The top U.S. military commander in South Korea has told Congress there are no signs the North is planning a conventional military attack. But he and another senior military officer, said U.S. and South Korean military forces are fully prepared to handle any eventuality.

General Leon LaPorte appeared before the House Armed Services Committee, which is holding hearings on the Defense Department's budget for the current year.

He said North Korea's 1.2 million-man army poses a credible threat, with significant artillery and missile capabilities. General LaPorte summed up the challenge facing U.S. and South Korean forces.
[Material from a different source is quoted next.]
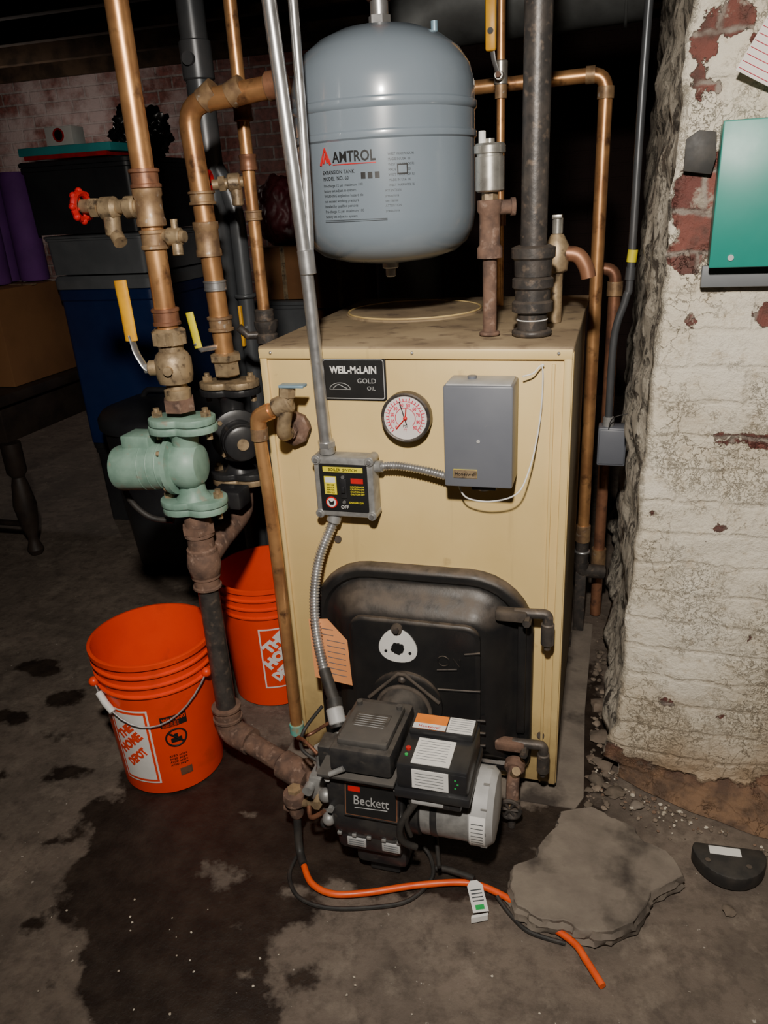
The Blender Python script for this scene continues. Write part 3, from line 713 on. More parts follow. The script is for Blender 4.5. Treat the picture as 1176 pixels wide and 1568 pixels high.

"We are concerned that we continue to establish and demonstrate a firm deterrent posture, so that [the] North Korean military, and [the] Kim regime, does not miscalculate and think that the United States is not paying attention to what's going on while it may be involved someplace else in the world," he said.

While there are no signs Pyongyang plans to launch a conventional attack on the South, General LaPorte said "there is always an opportunity for mis-calculation." He added "I am confident, as we sit here today, that we could defeat a North Korean attack into South Korea, if it was to occur."

He was then asked by Congresswoman Loretta Sanchez if that would be the case "even if we have, what we anticipate we will have in the next few days, a war in Iraq on our hands, as well as the terrorist threat that we are vetting out throughout the world?" General LaPorte responded, "Yes ma'am, I am confident we could do that."

Admiral Thomas Fargo, the head of the U.S. Pacific Command described the chances of war breaking out on the Korean peninsula as "very low." He said U.S. military strength in the Asia-Pacific region remains strong.

"Our deterrent posture is very strong right now. As a matter of fact, the forces that I have arrayed in the Pacific today, are more significant than a year ago," he said.

Both Admiral Fargo and General LaPorte acknowledged strains in the U.S.-South Korea relationship over the past year.

However, in response to several lawmakers' questions, General LaPorte said "there is no crisis" in the relationship.

Admiral Fargo said annual joint military exercises now underway with South Korea are not in any way provocative.